Jak zaznaczył, to oznacza, że Izba Gmin może zobowiązać rząd Theresy May do złożenia wniosku o przedłużenie negocjacji. "Polska konstruktywnie oceni uzasadnienie tego wniosku, ale potrzebna jest jednomyślność UE - podkreślił wiceszef MSZ.
Prawdopodobieństwo bezumownego brexitu wzrasta. Polska jest dobrze przygotowana na to, by ograniczać koszty dla gospodarki i firm, ale taki scenariusz będzie dotkliwy także dla całej UE" - ocenił.

Szymański przypomniał, że Sejm zajmie się w tym tygodniu "legislacją" na wypadek ostatecznego odrzucenia umowy brexitowej. Podkreślił, że "Polacy będą objęci ochroną przez podobne rozwiązania krajowe przyjęte przez brytyjski parlament". Napisał, że "Jesteśmy w ciągłym kontakcie z brytyjskim rządem w tej sprawie i nie spodziewamy się tu zaburzeń ".

May znów przegrywa


Brytyjska Izba Gmin odrzuciła we wtorek wieczorem rządowy projekt umowy wyjścia Wielkiej Brytanii z Unii Europejskiej. Przeciwko jej przyjęciu zagłosowało 391 posłów, a za - 242 deputowanych (różnica 149 głosów).

Przegrana brytyjskiego rządu we wtorkowym głosowaniu jest niższa niż w styczniu, kiedy premier Theresa May odnotowała najwyższą porażkę urzędującego premiera w historii brytyjskiego parlamentaryzmu - przeciwko propozycji zagłosowało wtedy 432 posłów przy zaledwie 202 głosach poparcia (różnica 230 głosów).

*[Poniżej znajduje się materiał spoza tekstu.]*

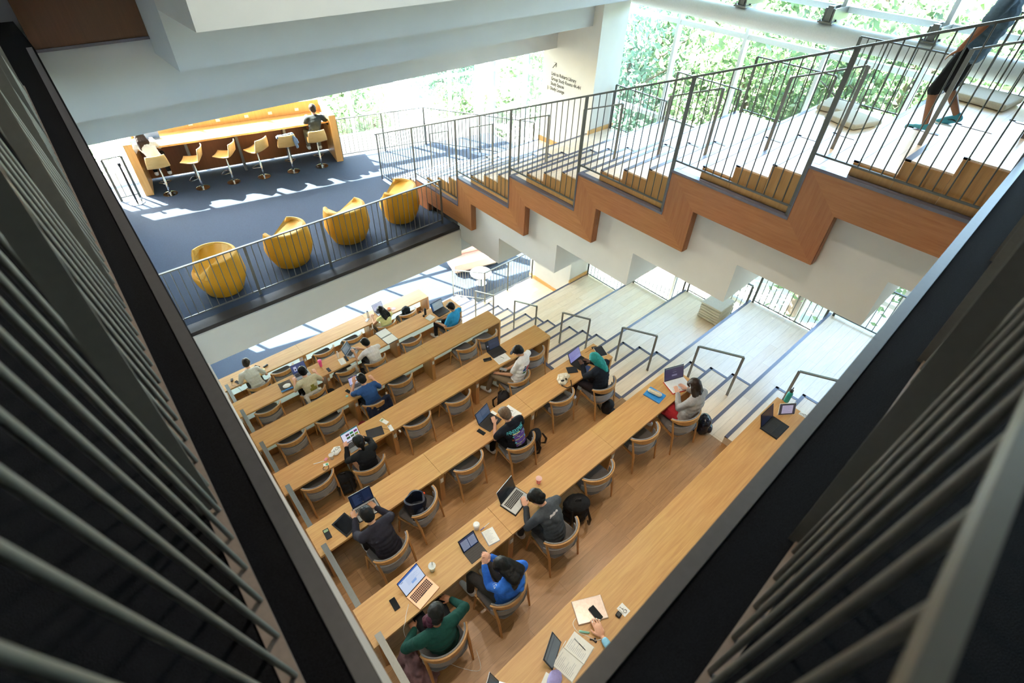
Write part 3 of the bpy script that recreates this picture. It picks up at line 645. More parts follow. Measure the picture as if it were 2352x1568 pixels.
def person(label, pelvis, floor, yaw, head, hl, hr, skin='l', shirt='#888888', sleeve='short', pants='#222222', hair=('short', 'blk'), pitch=38, hyaw=0, shoes='#dddddd', legs=None, vox=.011, build=1.0, feet=None, top_name='shirt', skirt=None, handc=(.35, .35), seat=True, shorts=False, hood=None, handdir=None, pull=0, pole=None):
    """all inputs in world coordinates; figure built in world axes relative to its base on the floor"""
    bx = Vector((pelvis[0], pelvis[1], floor)); t = empty('person', bx, label=label, cat='person')
    cy, sy = math.cos(R(yaw)), math.sin(R(yaw))
    F = Vector((-sy, cy, 0)); X = Vector((cy, sy, 0)); Z = Vector((0, 0, 1))
    def rel(p): return Vector(p)-bx
    P = Z*(.56 if seat else pelvis[2]-floor)
    hd = rel(head); hr_ = R(hyaw); fd = (F*math.cos(hr_)-X*math.sin(hr_)); face = (fd*math.cos(R(pitch))-Z*math.sin(R(pitch))).normalized()
    upv = (Z*math.cos(R(pitch))+fd*math.sin(R(pitch))).normalized()
    sidev = face.cross(upv).normalized()
    neck = hd-upv*.115-face*.035
    nb = neck-upv*.035-(neck-P).normalized()*.055
    sk = SKINS[skin]; SH = plain('cloth_'+shirt.strip('#'), shirt, .9, noise_amt=.07, nscale=50, bump=.2); PT = plain('cloth_'+pants.strip('#'), pants, .85, noise_amt=.08, nscale=50, bump=.2)
    spine = [P, P.lerp(nb, .35)-F*.035, P.lerp(nb, .7)-F*.03, nb]
    def sp(u):
        n = len(spine)-1; i = min(int(u*n), n-1); return spine[i].lerp(spine[i+1], u*n-i)
    lat = X
    sw = .185*build
    shl = sp(.93)-lat*sw+F*.01; shr = sp(.93)+lat*sw+F*.01
    widths = [(0, .165, .125), (.12, .165, .12), (.26, .150, .112), (.4, .148, .110), (.55, .158, .115), (.7, .168, .115), (.84, .160, .098), (.95, .105, .075)]
    def torso(mb, off):
        for u, a, b in widths:
            c = sp(u); ax = (sp(min(1, u+.08))-sp(max(0, u-.08))).normalized(); yv = ax.cross(lat).normalized(); M = Matrix((lat, yv, ax)).transposed().to_4x4()
            mb.ell(c, ((a*build+off), b*build+off, .085+off), M)
        for s_ in (shl, shr): mb.cap(sp(.96), .062+off, s_, .056*build+off)
    pl_ = pole or (.55, .9, .2); el, wl_ = ik(shl, rel(hl), .29, .26, -X*pl_[0]-Z*pl_[1]-F*pl_[2]); er, wr_ = ik(shr, rel(hr), .29, .26, X*pl_[0]-Z*pl_[1]-F*pl_[2])
    hips = [P-X*.09+F*.02, P+X*.09+F*.02]
    if legs is None:
        kn = [P-X*.13*1.1+F*.44-Z*.03, P+X*.13*1.1+F*.44-Z*.03]; an = [kn[0]+F*.02-Z*(.53-.09), kn[1]-F*.06-Z*(.53-.09)]
    else: kn = [rel(legs[0][0]), rel(legs[1][0])]; an = [rel(legs[0][1]), rel(legs[1][1])]
    fdirs = [F, F] if feet is None else [Vector(feet[0]), Vector(feet[1])]
    # skin body
    b = MB(); torso(b, 0); b.cap(sp(.97), .054, hd-upv*.07, .052)
    Mh = Matrix((sidev, face, upv)).transposed().to_4x4()
    b.ell(hd+upv*.012-face*.012, (.078, .098, .104), Mh); b.ell(hd-upv*.045+face*.022, (.057, .066, .066), Mh); b.ell(hd-upv*.085+face*.05, (.03, .026, .022), Mh)
    b.cap(hd+face*.088+upv*.012, .010, hd+face*.112-upv*.022, .014, 8); b.ell(hd+face*.083+upv*.03, (.045, .014, .010), Mh)
    b.ell(hd+face*.094-upv*.055, (.024, .010, .009), Mh)
    for s_ in (-1, 1): b.ell(hd+sidev*s_*.076-upv*.008-face*.005, (.012, .022, .032), Mh)
    for (sh_, e_, w_2, hp, sd, ci) in ((shl, el, wl_, hl, -1, 0), (shr, er, wr_, hr, 1, 1)):
        b.cap(sh_, .050*build, e_, .039*build); b.cap(e_, .040*build, w_2, .026)
        hdv = Vector(handdir[ci]) if handdir and handdir[ci] else ((w_2-e_).normalized()+F*.5)
        hand(b, w_2, hdv, -Z, 1.0, handc[ci], side=sd)
    for i in (0, 1): b.cap(hips[i], .082*build, kn[i], .056*build); b.cap(kn[i], .053*build, an[i], .036)
    blob('body', b, sk, t, vox*.62, 2, fac=.4)
    for s_ in (-1, 1):
        MB().ell(hd+face*.091+upv*.012+sidev*s_*.031, (.013, .008, .008), Mh).obj('eye', M_WPL, t, smooth=True)
        MB().ell(hd+face*.098+upv*.012+sidev*s_*.031, (.006, .004, .006), Mh).obj('iris', M_BLK, t, smooth=True)
    # top
    s = MB(); torso(s, .014); s.ell(sp(.02)+Z*.0, (.175*build, .14, .09))
    for (sh_, e_, w_2) in ((shl, el, wl_), (shr, er, wr_)):
        if sleeve == 'short': s.cap(sh_, .066*build, sh_.lerp(e_, .72), .058*build)
        elif sleeve == 'long': s.cap(sh_, .066*build, e_, .055*build); s.cap(e_, .056*build, e_.lerp(w_2, .92), .040)
        elif sleeve == 'none': s.cap(sh_, .05, sh_.lerp(e_, .12), .05)
    if hood:
        s.cap(sp(.96)-F*.05-X*.085, .045, sp(.80)-F*.13, .045); s.cap(sp(.96)-F*.05+X*.085, .045, sp(.80)-F*.13, .045); s.cap(sp(.9)-F*.11-X*.04, .04, sp(.9)-F*.11+X*.04, .04)
    top = blob(top_name, s, SH, t, vox, 3, disp=.008, dscale=9)
    # trousers
    p = MB(); p.ell(P, (.178*build, .138, .105))
    for i in (0, 1):
        p.cap(hips[i], .094*build, kn[i], .066*build)
        if not shorts: p.cap(kn[i], .064*build, an[i]+Z*.02, .050)
    if skirt: p.cap(P+F*.1-X*.06, .13, P+F*.42-X*.07, .11); p.cap(P+F*.1+X*.06, .13, P+F*.42+X*.07, .11)
    blob('shorts' if shorts else ('skirt' if skirt else 'trousers'), p, PT, t, vox*1.1, 3, disp=.006, dscale=10)
    SHM = plain('shoe_'+shoes.strip('#'), shoes, .6)
    for i in (0, 1):
        a_ = an[i]; fdv = fdirs[i].normalized(); m = MB(); m.cap(a_-Z*.030-fdv*.03, .050, a_-Z*.040+fdv*.09, .050); m.cap(a_-Z*.045+fdv*.09, .046, a_-Z*.050+fdv*.17, .038); m.cap(a_+Z*.01, .045, a_-Z*.03, .045)
        blob('shoe', m, SHM, t, .012, 2)
    # hair
    style, hc = hair; HM = HAIRS.get(hc) or HAIRS['blk']; h = MB()
    if style != 'none':
        h.ell(hd+upv*.030-face*.028, (.096, .106, .108), Mh)
        h.ell(hd-upv*.02-face*.055, (.084, .062, .078), Mh)
        if style == 'short': h.ell(hd+upv*.065+face*.028, (.076, .068, .052), Mh)
        if style in ('long', 'bun', 'pony', 'bob'): h.ell(hd+upv*.05+face*.02, (.090, .076, .066), Mh)
        if style == 'long':
            for q in (-.055, -.02, .02, .055):
                a0 = hd-face*.05+sidev*q; a1 = a0-upv*.17-face*.05+sidev*q*.5; a2 = a1-Z*.16-F*.02+sidev*pull*.05
                h.cap(a0, .052, a1, .052); h.cap(a1, .052, a2, .03)
        if style == 'sidelong':
            pass
        if style == 'bob':
            for q in (-.075, -.045, 0, .045, .075): h.cap(hd-face*.03+sidev*q, .045, hd-upv*.14-face*(.045-abs(q)*.5)+sidev*q*1.3, .036)
        if style == 'bun': h.ell(hd-face*.12+upv*.0, (.05, .042, .046), Mh)
        if style == 'pony':
            h.ell(hd-face*.10+upv*.01, (.03, .03, .03), Mh); h.cap(hd-face*.12, .03, hd-face*.15-Z*.11, .034); h.cap(hd-face*.15-Z*.11, .034, hd-face*.13-Z*.24, .015)
        blob('hair', h, HM, t, .009, 2, disp=.005, dscale=26)
    return t, dict(top=top, hd=hd, face=face, up=upv, side=sidev, F=F, X=X, sp=sp, Mh=Mh, base=bx, el=el, er=er, shl=shl, shr=shr)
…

Według wcześniejszych zapowiedzi szefowej rządu, posłowie po odrzuceniu projektu umowy mają otrzymać w środę szansę, by wypowiedzieć się, czy Wielka Brytania powinna zdecydować się na wyjście z UE bez umowy. W razie porażki również tego wniosku, kolejnego dnia, tzn. w czwartek, otrzymaliby szansę na przegłosowanie nowej instrukcji dla rządu, aby przedłużyć proces opisany w artykule 50. traktatu UE i w efekcie opóźnić brexit.

Jeśli brytyjski parlament nie poprze proponowanego przez rząd porozumienia lub opóźnienia brexitu, Wielka Brytania automatycznie opuści Wspólnotę bez umowy o północy z 29 na 30 marca.